▶ REQUIRED TASK
Only the lines from the start of the material through the line containing "rng = np.random.default_rng(11)" are to be extracted, exactly as they appear.

▶ DATA BLOCK
◆ ◆ ◆
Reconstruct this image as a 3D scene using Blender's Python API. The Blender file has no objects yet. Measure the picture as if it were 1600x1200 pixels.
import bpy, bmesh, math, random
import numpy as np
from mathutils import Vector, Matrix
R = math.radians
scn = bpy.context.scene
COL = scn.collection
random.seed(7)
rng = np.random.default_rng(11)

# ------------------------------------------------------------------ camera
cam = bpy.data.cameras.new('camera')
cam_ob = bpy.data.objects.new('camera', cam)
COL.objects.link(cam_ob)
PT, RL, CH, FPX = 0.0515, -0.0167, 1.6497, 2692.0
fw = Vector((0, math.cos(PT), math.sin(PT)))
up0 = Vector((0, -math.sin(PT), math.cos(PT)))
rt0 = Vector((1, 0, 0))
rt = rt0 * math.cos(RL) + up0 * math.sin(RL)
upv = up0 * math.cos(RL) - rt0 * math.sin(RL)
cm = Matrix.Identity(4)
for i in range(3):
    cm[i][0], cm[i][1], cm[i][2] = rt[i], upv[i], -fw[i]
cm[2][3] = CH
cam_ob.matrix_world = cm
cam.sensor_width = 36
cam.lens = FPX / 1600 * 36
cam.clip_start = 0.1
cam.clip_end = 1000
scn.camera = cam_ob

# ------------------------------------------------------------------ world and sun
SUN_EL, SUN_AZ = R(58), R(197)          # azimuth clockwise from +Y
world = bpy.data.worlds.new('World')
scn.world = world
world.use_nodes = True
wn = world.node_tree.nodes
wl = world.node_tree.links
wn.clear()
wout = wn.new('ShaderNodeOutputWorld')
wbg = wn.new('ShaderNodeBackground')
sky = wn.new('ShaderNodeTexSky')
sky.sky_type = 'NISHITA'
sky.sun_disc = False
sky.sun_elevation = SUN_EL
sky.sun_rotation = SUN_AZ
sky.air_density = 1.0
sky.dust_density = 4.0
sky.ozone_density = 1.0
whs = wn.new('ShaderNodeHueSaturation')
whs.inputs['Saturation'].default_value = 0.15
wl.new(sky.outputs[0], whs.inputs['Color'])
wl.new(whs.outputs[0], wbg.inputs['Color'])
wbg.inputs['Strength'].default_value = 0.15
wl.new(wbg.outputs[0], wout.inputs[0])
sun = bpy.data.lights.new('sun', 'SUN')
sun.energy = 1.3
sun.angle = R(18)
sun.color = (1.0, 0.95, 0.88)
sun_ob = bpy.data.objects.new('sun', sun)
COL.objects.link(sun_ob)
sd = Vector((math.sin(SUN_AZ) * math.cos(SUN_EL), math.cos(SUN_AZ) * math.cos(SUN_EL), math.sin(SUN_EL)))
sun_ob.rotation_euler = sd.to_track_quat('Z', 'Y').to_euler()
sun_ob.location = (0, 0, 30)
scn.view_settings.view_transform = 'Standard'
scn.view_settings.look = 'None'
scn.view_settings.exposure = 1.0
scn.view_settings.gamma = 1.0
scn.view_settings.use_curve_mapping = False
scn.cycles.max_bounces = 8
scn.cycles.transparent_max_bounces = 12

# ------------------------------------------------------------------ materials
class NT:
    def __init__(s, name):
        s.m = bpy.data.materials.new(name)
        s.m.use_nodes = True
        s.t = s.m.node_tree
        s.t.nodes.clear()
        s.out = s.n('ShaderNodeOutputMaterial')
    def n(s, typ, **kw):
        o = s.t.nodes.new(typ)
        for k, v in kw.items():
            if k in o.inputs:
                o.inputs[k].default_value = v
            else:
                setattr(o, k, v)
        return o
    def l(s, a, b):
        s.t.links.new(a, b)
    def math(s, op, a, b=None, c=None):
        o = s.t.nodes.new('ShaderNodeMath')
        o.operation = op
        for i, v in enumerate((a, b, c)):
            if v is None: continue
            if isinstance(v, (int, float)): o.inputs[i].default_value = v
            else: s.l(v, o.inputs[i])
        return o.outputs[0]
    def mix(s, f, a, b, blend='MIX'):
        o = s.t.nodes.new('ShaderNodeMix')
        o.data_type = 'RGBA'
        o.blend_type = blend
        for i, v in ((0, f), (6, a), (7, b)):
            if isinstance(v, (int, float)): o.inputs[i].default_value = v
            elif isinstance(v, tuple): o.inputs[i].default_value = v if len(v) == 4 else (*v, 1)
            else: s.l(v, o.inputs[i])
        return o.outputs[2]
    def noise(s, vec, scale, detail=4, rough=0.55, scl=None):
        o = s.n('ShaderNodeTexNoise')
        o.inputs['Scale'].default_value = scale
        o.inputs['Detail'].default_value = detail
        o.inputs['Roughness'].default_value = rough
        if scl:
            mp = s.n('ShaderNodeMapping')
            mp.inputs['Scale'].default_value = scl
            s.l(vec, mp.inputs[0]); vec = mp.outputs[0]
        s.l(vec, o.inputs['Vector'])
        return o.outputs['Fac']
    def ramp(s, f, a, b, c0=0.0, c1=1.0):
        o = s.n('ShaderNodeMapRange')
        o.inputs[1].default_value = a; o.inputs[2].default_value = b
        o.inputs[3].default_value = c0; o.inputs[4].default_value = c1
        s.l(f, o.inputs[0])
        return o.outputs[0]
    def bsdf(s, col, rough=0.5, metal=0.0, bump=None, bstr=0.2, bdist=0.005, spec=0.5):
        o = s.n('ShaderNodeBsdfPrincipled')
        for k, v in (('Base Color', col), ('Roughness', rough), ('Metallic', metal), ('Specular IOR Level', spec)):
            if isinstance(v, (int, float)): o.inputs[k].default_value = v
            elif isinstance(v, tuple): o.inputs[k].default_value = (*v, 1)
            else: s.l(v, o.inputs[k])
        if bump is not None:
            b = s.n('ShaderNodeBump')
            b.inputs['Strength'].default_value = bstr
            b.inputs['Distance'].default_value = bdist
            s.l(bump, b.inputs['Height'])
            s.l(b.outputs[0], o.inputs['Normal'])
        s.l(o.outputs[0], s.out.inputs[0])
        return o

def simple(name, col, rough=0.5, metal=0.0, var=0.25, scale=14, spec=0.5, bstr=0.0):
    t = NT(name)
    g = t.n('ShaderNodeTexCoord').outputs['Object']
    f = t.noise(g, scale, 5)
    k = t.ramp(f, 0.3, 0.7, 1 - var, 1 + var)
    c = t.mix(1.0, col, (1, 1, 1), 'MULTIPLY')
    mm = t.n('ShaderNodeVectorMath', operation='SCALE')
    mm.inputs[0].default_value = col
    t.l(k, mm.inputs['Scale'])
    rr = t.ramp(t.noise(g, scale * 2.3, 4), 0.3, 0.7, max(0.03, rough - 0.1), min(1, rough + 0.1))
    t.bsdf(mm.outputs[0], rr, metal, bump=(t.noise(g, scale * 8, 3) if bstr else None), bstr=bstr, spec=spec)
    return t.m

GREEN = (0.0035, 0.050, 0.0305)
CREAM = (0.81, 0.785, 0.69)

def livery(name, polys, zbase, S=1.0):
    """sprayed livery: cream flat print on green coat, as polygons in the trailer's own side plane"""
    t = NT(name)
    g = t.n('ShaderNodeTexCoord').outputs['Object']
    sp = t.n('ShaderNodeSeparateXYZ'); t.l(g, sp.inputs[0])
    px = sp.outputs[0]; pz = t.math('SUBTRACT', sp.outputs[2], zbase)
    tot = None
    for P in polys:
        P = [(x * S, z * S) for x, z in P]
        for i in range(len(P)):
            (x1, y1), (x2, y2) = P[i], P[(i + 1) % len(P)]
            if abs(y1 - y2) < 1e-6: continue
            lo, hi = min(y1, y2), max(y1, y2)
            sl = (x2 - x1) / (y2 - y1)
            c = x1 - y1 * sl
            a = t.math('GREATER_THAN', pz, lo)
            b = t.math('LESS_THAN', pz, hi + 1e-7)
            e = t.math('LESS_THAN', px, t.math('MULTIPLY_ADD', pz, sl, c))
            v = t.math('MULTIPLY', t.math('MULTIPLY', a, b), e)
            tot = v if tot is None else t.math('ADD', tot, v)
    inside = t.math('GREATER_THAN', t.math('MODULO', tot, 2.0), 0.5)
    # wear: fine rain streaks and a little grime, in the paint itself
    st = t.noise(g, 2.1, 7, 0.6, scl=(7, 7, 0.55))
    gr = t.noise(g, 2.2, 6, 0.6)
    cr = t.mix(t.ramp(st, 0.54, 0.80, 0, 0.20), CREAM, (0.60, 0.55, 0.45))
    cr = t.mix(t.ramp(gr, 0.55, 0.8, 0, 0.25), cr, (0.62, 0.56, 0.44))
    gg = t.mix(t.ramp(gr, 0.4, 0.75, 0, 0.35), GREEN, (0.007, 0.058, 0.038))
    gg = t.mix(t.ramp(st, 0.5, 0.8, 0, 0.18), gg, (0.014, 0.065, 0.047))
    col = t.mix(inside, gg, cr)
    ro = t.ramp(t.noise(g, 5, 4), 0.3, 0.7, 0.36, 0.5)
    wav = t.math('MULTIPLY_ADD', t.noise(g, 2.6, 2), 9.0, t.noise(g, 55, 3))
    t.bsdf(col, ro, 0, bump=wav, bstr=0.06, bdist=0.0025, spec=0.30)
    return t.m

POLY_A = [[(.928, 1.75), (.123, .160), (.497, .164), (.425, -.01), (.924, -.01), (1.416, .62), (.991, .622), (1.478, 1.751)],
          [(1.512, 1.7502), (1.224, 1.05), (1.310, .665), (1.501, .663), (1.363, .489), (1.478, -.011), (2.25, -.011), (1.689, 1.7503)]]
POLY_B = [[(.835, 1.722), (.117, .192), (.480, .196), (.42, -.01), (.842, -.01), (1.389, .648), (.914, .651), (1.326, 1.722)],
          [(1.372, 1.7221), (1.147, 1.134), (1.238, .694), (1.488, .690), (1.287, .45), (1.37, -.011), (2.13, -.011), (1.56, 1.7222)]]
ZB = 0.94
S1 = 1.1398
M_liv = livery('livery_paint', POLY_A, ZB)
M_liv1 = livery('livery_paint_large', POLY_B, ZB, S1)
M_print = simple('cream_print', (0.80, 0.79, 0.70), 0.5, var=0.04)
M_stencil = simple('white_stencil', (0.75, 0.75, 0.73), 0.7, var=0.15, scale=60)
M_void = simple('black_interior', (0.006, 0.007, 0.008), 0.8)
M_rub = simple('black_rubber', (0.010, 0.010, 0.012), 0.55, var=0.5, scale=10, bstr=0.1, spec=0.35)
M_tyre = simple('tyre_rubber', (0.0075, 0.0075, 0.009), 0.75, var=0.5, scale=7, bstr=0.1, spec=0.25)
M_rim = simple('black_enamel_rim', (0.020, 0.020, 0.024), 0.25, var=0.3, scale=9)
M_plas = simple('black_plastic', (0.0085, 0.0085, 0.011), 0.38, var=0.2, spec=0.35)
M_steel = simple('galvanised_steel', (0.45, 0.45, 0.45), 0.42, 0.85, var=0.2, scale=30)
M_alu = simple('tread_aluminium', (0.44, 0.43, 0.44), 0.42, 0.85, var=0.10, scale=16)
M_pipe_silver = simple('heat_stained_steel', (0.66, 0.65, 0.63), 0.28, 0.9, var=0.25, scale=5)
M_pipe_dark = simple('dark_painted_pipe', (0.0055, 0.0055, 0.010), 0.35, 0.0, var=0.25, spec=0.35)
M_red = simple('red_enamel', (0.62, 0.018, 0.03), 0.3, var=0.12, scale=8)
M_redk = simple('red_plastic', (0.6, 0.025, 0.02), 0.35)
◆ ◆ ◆
▶ TASK RESPONSE
Reconstruct this image as a 3D scene using Blender's Python API. The Blender file has no objects yet. Measure the picture as if it were 1600x1200 pixels.
import bpy, bmesh, math, random
import numpy as np
from mathutils import Vector, Matrix
R = math.radians
scn = bpy.context.scene
COL = scn.collection
random.seed(7)
rng = np.random.default_rng(11)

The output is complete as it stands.